A finite-element method is proposed for simulating the propagation of discrete fractures resulting from fluid injection within a heterogeneous media. The method only allows new fracture surfaces to nucleate at the inter-element faces of a random mesh. The potential crack paths within the random mesh are viewed as instances of realizable crack paths within a random field representation of the continuum material. Mesh convergence of fracture simulations is viewed in a weak, or distributional sense. The explicit facet representation of fractures within this approach is advantageous for modeling coupled fluid-flow within the evolving fracture network. Flow within the fractures is modeled using Reynold’s lubrication approximation. Within the flow solution the fractures are represented as two-dimensional surfaces with a spatially varying aperture. This fluid-structure coupling has been applied in both the dynamic regime using explicit time stepping and in the quasi-static regime using a dynamic relaxation method. Applications of interest for this coupled multi-physics model include carbon sequestration, engineered geothermal systems, and hydraulic fracturing. For carbon sequestration, this modeling approach is being used to improve our understanding of potential leakage scenarios through the caprock and possible mitigation strategies.

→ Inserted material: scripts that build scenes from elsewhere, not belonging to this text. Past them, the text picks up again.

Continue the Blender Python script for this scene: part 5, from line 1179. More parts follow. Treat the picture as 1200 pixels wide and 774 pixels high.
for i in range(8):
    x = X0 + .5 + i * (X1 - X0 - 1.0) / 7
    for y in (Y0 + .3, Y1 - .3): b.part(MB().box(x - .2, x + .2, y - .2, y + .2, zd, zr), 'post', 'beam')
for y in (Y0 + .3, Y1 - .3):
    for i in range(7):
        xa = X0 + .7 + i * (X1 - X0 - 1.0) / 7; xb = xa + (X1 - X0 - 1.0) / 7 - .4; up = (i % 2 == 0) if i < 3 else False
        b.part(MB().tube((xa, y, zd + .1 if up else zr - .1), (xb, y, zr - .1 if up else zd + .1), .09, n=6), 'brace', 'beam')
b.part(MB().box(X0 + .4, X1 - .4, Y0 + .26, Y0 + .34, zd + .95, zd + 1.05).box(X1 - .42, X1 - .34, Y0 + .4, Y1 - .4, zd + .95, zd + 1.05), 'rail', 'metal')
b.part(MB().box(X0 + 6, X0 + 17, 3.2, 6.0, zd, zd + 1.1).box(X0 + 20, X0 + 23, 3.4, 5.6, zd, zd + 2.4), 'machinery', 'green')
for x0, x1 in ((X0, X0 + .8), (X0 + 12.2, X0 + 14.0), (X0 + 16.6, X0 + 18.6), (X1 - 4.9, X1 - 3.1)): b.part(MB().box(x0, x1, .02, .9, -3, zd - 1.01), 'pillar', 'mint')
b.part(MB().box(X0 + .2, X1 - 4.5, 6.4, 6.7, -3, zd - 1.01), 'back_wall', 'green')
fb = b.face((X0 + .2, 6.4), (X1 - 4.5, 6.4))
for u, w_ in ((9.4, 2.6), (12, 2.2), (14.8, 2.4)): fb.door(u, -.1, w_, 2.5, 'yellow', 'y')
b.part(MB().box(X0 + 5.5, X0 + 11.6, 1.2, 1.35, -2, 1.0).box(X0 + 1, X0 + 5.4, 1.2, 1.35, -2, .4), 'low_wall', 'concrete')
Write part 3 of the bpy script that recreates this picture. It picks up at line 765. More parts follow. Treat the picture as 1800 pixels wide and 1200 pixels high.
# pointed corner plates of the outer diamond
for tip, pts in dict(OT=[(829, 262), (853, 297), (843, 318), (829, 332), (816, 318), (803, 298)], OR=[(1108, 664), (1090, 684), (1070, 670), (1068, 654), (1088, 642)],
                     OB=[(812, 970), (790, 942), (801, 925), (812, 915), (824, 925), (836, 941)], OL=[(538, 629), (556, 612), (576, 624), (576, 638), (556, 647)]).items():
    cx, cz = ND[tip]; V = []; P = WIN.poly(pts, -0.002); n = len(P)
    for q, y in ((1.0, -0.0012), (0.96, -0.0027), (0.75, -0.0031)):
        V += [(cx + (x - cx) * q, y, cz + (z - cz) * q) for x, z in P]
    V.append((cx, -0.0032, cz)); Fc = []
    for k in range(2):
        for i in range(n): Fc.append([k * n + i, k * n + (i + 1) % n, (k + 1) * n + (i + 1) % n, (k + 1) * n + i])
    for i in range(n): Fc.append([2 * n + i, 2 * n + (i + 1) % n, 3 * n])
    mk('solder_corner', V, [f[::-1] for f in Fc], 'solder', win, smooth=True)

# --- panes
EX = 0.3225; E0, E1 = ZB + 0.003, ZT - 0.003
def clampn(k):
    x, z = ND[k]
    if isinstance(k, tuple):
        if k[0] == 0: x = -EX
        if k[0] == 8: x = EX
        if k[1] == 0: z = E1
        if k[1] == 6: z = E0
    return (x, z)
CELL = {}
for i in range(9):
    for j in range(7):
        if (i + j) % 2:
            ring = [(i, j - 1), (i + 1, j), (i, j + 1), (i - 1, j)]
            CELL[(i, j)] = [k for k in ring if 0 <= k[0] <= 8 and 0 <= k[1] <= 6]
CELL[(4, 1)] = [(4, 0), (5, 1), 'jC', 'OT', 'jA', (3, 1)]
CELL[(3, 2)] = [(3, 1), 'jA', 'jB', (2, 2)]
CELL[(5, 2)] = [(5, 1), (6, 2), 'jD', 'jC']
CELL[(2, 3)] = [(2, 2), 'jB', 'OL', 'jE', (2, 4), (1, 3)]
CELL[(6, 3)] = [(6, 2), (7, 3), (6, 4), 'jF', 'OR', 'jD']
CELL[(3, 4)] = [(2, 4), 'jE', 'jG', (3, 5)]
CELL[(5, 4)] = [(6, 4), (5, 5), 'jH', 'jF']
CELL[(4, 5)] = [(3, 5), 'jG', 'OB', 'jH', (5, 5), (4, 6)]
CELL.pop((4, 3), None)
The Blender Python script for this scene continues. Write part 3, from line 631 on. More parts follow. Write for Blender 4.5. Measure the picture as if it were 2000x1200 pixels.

The ability to accurately simulate the initiation and propagation of new fractures as well as the behavior of existing discontinuities such as joints is critically important for a number of geomechanical applications including engineered geothermal systems, compressed air storage, hydraulic fracturing for the stimulation of hydrocarbon reservoirs, nuclear waste storage, and CO2 sequestration. In many of these applications, the flow of fluids within the fractures is the primary interest [1,2]. In this paper we present a computational method that is presently under development for simulating initiation and propagation of discrete fractures, as well as the coupled flow within the fractures.